La CJUE fait dès lors une distinction nette entre l’exigence d’un usage sérieux de la marque et l’établissement de sa renommée. On rappellera qu’à propos de l’usage sérieux d’une marque européenne sur le territoire de l’Union, la Cour a considéré dans sa décision du 19 décembre 2012, Leno Merken, (Aff. C. 149/11), que s’il est certes raisonnable de s’attendre à ce qu’une marque communautaire soit utilisée sur un territoire plus important qu’une marque nationale, il n’est pas nécessaire que cet usage soit géographiquement étendu pour être qualifié de sérieux, car une telle qualification dépend des caractéristiques du produit ou du service concerné sur le marché correspondant. Il convient en revanche que la marque soit utilisée conformément à sa fonction essentielle et en vue de maintenir ou de créer des parts de marché dans la Communauté pour les produits ou les services désignés par ladite marque.
Enfin, on rappellera également que pour qu’une marque communautaire soit considérée comme distinctive, elle doit bénéficier de ce caractère dans tous les pays de l’Union si bien que, si tel n’est pas le cas dans un seul pays de l’Union, la marque sera refusée à l’enregistrement.
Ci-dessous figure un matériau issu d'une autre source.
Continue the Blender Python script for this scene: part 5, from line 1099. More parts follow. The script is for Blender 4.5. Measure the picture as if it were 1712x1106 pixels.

De même s’agissant d’apprécier le caractère distinctif acquis par l’usage d’une marque européenne, il faut prendre en compte l’ensemble du territoire de l’Union, tel qu’il existe au moment de la présentation de la demande d’enregistrement de la marque communautaire, à l’exception de la partie de la Communauté dans laquelle la marque demandée aurait déjà eu ab initio un tel caractère (TPIUE, 29 septembre 2010, CNH Global, Aff. T. 378/07).